La seconda è la professionalità. C’è la legge. Poi c’è la lex specialis: il bando. E chi lo scrive deve avere chiare, molto chiare, tre cose: (1) il profilo della o delle persone ricercate; (2) un’ipotesi su chi, dove e quanti sono i potenziali candidati che più si avvicinano al profilo al punto 1; (3) il mix delle prove che meglio aiuta a capire chi tra i candidati più si avvicina al suddetto profilo. Di solito queste tre cose sono definite direttamente o indirettamente dal bando.
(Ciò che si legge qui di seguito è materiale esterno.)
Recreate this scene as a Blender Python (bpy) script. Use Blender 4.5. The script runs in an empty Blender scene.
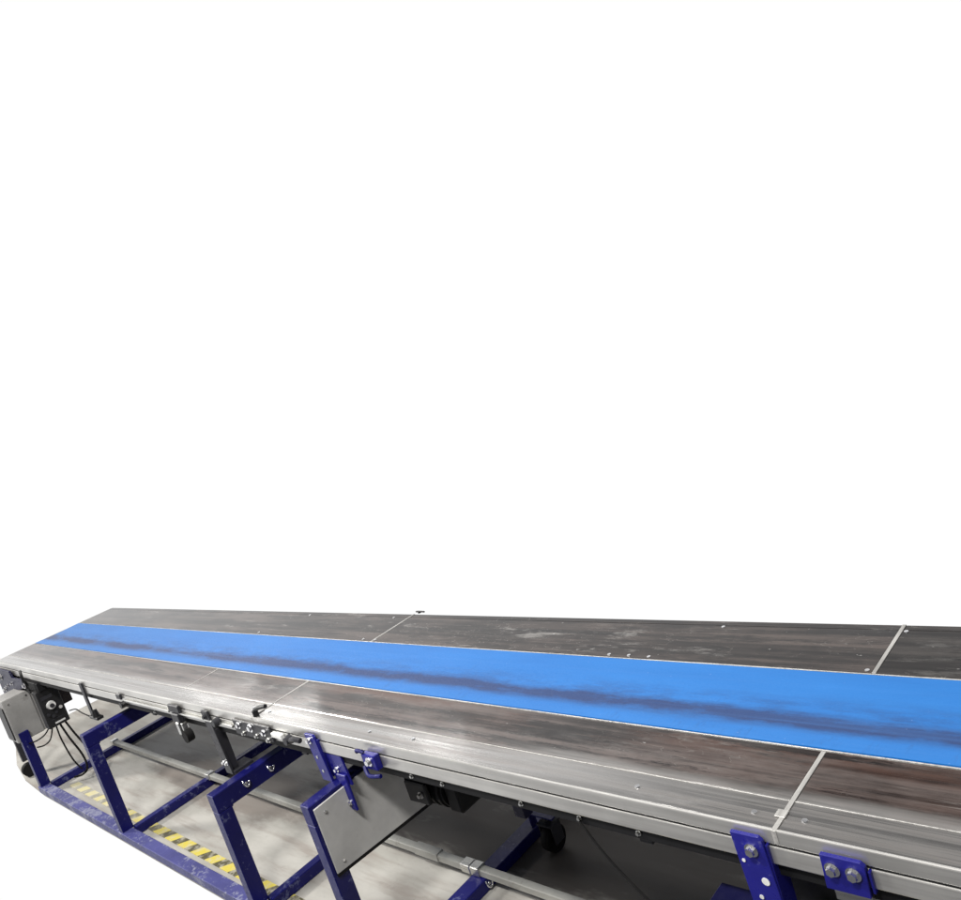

Che però sovente include informazioni schizofreniche: il profilo richiesto è super specialistico, e magari sono richiesti requisiti molto elevati, ma poi le prove previste dal bando barattano la rilevanza degli ambiti di esame con la facile rilevabilità (le crocette di diritto amministrativo per un digital innovator forse non sono lo strumento giusto). Tra gli effetti negativi di un mix di prove sbagliate, nei metodi e nell’ordine, vi è anche l’effetto scoraggiamento dei candidati potenzialmente più idonei, che non si sentono valorizzati da procedure concorsuali distanti dai propri percorsi. Tenere insieme disegno del profilo, ipotesi sul bacino di reclutamento e progettazione delle prove è un lavoro diverso dalla mera gestione amministrativa delle procedure concorsuali. Pertanto, il rinnovamento della funzione risorse umane negli enti e il potenzialmente – anche in condivisione, per le realtà più piccole – di uffici qualificati di reclutamento e selezione è necessario a far sostenere il cambiamento.

 

Infine, occorre aumentare la tolleranza dell’errore. Il bando “a zero rischio ricorso” non esiste. Perché c’è un tempo di apprendimento non solo degli uffici risorse umane, che qualche passo lo sbaglieranno, ma anche della magistratura amministrativa, che si troverà ad affrontare il tema con strumenti normativi nuovi e distanti dalla cultura di provenienza. Pertanto, maggiore tolleranza dell’errore significa anche scegliere di non sacrificare il buon senso dell’azione amministrativa sull’altare della riduzione del rischio contenzioso, secondo un esercizio ottuso della prudenza. Anzi, una certa dose di ricorsi è forse anche auspicabile, in quanto aiuta ad assestare e consolidare le norme nelle pratiche, a identificare i vuoti normativi, a dimostrare che lo spazio per perseguire e sanzionare chi dentro l’innovazione ci porta intenzioni contrarie all’interesse pubblico non è perduta.